→ WHAT YOU ARE ASKED TO DO
Below you will find a set of lines. Repeat them all exactly.

→ GIVEN MATERIAL
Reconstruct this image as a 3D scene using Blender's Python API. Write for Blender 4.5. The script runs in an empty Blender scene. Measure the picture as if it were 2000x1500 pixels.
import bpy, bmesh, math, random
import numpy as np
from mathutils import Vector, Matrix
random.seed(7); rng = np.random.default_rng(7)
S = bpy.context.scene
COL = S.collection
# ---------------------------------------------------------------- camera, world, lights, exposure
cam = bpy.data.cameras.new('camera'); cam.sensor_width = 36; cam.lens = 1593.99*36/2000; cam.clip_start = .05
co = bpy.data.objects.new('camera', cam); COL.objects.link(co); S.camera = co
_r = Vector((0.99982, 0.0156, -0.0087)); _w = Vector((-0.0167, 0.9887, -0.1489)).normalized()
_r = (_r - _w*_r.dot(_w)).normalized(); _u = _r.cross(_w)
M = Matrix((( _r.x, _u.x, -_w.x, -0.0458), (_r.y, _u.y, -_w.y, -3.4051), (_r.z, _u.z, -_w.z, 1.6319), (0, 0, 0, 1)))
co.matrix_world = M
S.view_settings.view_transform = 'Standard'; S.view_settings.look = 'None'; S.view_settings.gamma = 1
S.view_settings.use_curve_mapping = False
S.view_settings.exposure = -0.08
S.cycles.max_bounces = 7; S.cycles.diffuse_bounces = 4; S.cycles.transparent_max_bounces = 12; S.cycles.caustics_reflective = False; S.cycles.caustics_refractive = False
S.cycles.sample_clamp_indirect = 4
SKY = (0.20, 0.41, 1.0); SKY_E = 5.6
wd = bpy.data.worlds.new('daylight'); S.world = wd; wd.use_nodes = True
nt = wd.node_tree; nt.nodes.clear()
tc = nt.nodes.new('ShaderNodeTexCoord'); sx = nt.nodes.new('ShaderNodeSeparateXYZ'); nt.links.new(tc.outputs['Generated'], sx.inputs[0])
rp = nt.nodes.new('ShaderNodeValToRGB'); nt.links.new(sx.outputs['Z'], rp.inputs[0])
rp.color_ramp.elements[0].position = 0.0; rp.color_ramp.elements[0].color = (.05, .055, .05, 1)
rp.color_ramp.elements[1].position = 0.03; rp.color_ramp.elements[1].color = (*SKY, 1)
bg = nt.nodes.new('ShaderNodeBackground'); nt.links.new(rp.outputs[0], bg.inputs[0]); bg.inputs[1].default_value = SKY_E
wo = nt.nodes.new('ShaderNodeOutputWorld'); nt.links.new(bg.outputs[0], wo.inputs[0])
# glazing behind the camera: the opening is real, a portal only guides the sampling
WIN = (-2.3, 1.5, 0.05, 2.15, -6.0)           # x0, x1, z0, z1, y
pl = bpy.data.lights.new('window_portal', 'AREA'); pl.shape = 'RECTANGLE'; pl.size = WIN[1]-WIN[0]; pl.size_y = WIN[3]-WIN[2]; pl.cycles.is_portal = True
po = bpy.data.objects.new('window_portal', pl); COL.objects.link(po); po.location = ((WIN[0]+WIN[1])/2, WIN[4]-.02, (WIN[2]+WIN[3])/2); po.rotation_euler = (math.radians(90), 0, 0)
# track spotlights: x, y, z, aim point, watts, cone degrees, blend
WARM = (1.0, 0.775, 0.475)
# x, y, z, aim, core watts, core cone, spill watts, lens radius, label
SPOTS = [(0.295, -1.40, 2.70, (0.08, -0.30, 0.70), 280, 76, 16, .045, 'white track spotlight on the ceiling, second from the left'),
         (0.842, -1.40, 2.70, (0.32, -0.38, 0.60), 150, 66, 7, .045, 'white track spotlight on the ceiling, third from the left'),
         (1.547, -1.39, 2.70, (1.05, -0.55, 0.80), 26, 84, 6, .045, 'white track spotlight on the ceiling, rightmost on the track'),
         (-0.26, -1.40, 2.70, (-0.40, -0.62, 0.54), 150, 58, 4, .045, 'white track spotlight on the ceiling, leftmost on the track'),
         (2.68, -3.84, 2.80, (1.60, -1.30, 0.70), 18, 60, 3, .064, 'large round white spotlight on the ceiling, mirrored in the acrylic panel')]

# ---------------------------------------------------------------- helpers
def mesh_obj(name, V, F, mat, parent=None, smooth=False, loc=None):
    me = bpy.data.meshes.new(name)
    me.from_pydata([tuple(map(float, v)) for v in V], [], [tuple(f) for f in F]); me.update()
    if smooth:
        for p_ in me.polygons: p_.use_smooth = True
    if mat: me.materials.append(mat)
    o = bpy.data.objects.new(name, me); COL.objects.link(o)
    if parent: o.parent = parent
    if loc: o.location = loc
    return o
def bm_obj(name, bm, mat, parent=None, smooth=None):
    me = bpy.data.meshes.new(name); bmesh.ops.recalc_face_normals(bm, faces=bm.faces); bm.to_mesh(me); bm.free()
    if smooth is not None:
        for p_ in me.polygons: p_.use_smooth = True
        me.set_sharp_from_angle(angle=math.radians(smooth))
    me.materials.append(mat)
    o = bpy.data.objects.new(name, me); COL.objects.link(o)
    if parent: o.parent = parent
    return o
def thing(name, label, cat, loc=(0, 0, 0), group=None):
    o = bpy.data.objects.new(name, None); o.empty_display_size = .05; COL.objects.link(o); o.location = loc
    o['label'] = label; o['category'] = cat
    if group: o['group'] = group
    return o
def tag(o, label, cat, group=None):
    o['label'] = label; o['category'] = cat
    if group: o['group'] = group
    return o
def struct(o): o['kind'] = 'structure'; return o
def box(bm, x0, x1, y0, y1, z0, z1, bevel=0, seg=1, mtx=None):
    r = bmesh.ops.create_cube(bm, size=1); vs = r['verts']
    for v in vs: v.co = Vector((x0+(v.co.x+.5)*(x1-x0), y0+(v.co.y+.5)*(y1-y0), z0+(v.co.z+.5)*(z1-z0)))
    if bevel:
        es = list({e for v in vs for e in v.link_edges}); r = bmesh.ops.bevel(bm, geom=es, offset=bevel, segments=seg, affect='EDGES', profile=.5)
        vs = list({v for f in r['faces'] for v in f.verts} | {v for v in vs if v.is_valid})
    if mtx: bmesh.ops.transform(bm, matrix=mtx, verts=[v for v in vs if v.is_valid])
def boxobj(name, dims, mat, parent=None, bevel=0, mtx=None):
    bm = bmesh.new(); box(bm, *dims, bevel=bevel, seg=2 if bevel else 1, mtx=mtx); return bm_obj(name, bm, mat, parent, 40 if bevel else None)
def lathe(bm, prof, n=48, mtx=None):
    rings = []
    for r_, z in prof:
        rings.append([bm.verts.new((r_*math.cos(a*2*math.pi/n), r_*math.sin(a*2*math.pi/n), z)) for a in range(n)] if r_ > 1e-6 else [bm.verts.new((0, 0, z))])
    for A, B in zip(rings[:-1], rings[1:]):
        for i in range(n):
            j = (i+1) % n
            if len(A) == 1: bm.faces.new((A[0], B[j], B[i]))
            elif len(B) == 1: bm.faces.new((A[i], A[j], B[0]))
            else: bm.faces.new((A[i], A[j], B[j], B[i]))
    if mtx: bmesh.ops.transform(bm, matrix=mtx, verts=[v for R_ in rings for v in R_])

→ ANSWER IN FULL
Reconstruct this image as a 3D scene using Blender's Python API. Write for Blender 4.5. The script runs in an empty Blender scene. Measure the picture as if it were 2000x1500 pixels.
import bpy, bmesh, math, random
import numpy as np
from mathutils import Vector, Matrix
random.seed(7); rng = np.random.default_rng(7)
S = bpy.context.scene
COL = S.collection
# ---------------------------------------------------------------- camera, world, lights, exposure
cam = bpy.data.cameras.new('camera'); cam.sensor_width = 36; cam.lens = 1593.99*36/2000; cam.clip_start = .05
co = bpy.data.objects.new('camera', cam); COL.objects.link(co); S.camera = co
_r = Vector((0.99982, 0.0156, -0.0087)); _w = Vector((-0.0167, 0.9887, -0.1489)).normalized()
_r = (_r - _w*_r.dot(_w)).normalized(); _u = _r.cross(_w)
M = Matrix((( _r.x, _u.x, -_w.x, -0.0458), (_r.y, _u.y, -_w.y, -3.4051), (_r.z, _u.z, -_w.z, 1.6319), (0, 0, 0, 1)))
co.matrix_world = M
S.view_settings.view_transform = 'Standard'; S.view_settings.look = 'None'; S.view_settings.gamma = 1
S.view_settings.use_curve_mapping = False
S.view_settings.exposure = -0.08
S.cycles.max_bounces = 7; S.cycles.diffuse_bounces = 4; S.cycles.transparent_max_bounces = 12; S.cycles.caustics_reflective = False; S.cycles.caustics_refractive = False
S.cycles.sample_clamp_indirect = 4
SKY = (0.20, 0.41, 1.0); SKY_E = 5.6
wd = bpy.data.worlds.new('daylight'); S.world = wd; wd.use_nodes = True
nt = wd.node_tree; nt.nodes.clear()
tc = nt.nodes.new('ShaderNodeTexCoord'); sx = nt.nodes.new('ShaderNodeSeparateXYZ'); nt.links.new(tc.outputs['Generated'], sx.inputs[0])
rp = nt.nodes.new('ShaderNodeValToRGB'); nt.links.new(sx.outputs['Z'], rp.inputs[0])
rp.color_ramp.elements[0].position = 0.0; rp.color_ramp.elements[0].color = (.05, .055, .05, 1)
rp.color_ramp.elements[1].position = 0.03; rp.color_ramp.elements[1].color = (*SKY, 1)
bg = nt.nodes.new('ShaderNodeBackground'); nt.links.new(rp.outputs[0], bg.inputs[0]); bg.inputs[1].default_value = SKY_E
wo = nt.nodes.new('ShaderNodeOutputWorld'); nt.links.new(bg.outputs[0], wo.inputs[0])
# glazing behind the camera: the opening is real, a portal only guides the sampling
WIN = (-2.3, 1.5, 0.05, 2.15, -6.0)           # x0, x1, z0, z1, y
pl = bpy.data.lights.new('window_portal', 'AREA'); pl.shape = 'RECTANGLE'; pl.size = WIN[1]-WIN[0]; pl.size_y = WIN[3]-WIN[2]; pl.cycles.is_portal = True
po = bpy.data.objects.new('window_portal', pl); COL.objects.link(po); po.location = ((WIN[0]+WIN[1])/2, WIN[4]-.02, (WIN[2]+WIN[3])/2); po.rotation_euler = (math.radians(90), 0, 0)
# track spotlights: x, y, z, aim point, watts, cone degrees, blend
WARM = (1.0, 0.775, 0.475)
# x, y, z, aim, core watts, core cone, spill watts, lens radius, label
SPOTS = [(0.295, -1.40, 2.70, (0.08, -0.30, 0.70), 280, 76, 16, .045, 'white track spotlight on the ceiling, second from the left'),
         (0.842, -1.40, 2.70, (0.32, -0.38, 0.60), 150, 66, 7, .045, 'white track spotlight on the ceiling, third from the left'),
         (1.547, -1.39, 2.70, (1.05, -0.55, 0.80), 26, 84, 6, .045, 'white track spotlight on the ceiling, rightmost on the track'),
         (-0.26, -1.40, 2.70, (-0.40, -0.62, 0.54), 150, 58, 4, .045, 'white track spotlight on the ceiling, leftmost on the track'),
         (2.68, -3.84, 2.80, (1.60, -1.30, 0.70), 18, 60, 3, .064, 'large round white spotlight on the ceiling, mirrored in the acrylic panel')]

# ---------------------------------------------------------------- helpers
def mesh_obj(name, V, F, mat, parent=None, smooth=False, loc=None):
    me = bpy.data.meshes.new(name)
    me.from_pydata([tuple(map(float, v)) for v in V], [], [tuple(f) for f in F]); me.update()
    if smooth:
        for p_ in me.polygons: p_.use_smooth = True
    if mat: me.materials.append(mat)
    o = bpy.data.objects.new(name, me); COL.objects.link(o)
    if parent: o.parent = parent
    if loc: o.location = loc
    return o
def bm_obj(name, bm, mat, parent=None, smooth=None):
    me = bpy.data.meshes.new(name); bmesh.ops.recalc_face_normals(bm, faces=bm.faces); bm.to_mesh(me); bm.free()
    if smooth is not None:
        for p_ in me.polygons: p_.use_smooth = True
        me.set_sharp_from_angle(angle=math.radians(smooth))
    me.materials.append(mat)
    o = bpy.data.objects.new(name, me); COL.objects.link(o)
    if parent: o.parent = parent
    return o
def thing(name, label, cat, loc=(0, 0, 0), group=None):
    o = bpy.data.objects.new(name, None); o.empty_display_size = .05; COL.objects.link(o); o.location = loc
    o['label'] = label; o['category'] = cat
    if group: o['group'] = group
    return o
def tag(o, label, cat, group=None):
    o['label'] = label; o['category'] = cat
    if group: o['group'] = group
    return o
def struct(o): o['kind'] = 'structure'; return o
def box(bm, x0, x1, y0, y1, z0, z1, bevel=0, seg=1, mtx=None):
    r = bmesh.ops.create_cube(bm, size=1); vs = r['verts']
    for v in vs: v.co = Vector((x0+(v.co.x+.5)*(x1-x0), y0+(v.co.y+.5)*(y1-y0), z0+(v.co.z+.5)*(z1-z0)))
    if bevel:
        es = list({e for v in vs for e in v.link_edges}); r = bmesh.ops.bevel(bm, geom=es, offset=bevel, segments=seg, affect='EDGES', profile=.5)
        vs = list({v for f in r['faces'] for v in f.verts} | {v for v in vs if v.is_valid})
    if mtx: bmesh.ops.transform(bm, matrix=mtx, verts=[v for v in vs if v.is_valid])
def boxobj(name, dims, mat, parent=None, bevel=0, mtx=None):
    bm = bmesh.new(); box(bm, *dims, bevel=bevel, seg=2 if bevel else 1, mtx=mtx); return bm_obj(name, bm, mat, parent, 40 if bevel else None)
def lathe(bm, prof, n=48, mtx=None):
    rings = []
    for r_, z in prof:
        rings.append([bm.verts.new((r_*math.cos(a*2*math.pi/n), r_*math.sin(a*2*math.pi/n), z)) for a in range(n)] if r_ > 1e-6 else [bm.verts.new((0, 0, z))])
    for A, B in zip(rings[:-1], rings[1:]):
        for i in range(n):
            j = (i+1) % n
            if len(A) == 1: bm.faces.new((A[0], B[j], B[i]))
            elif len(B) == 1: bm.faces.new((A[i], A[j], B[0]))
            else: bm.faces.new((A[i], A[j], B[j], B[i]))
    if mtx: bmesh.ops.transform(bm, matrix=mtx, verts=[v for R_ in rings for v in R_])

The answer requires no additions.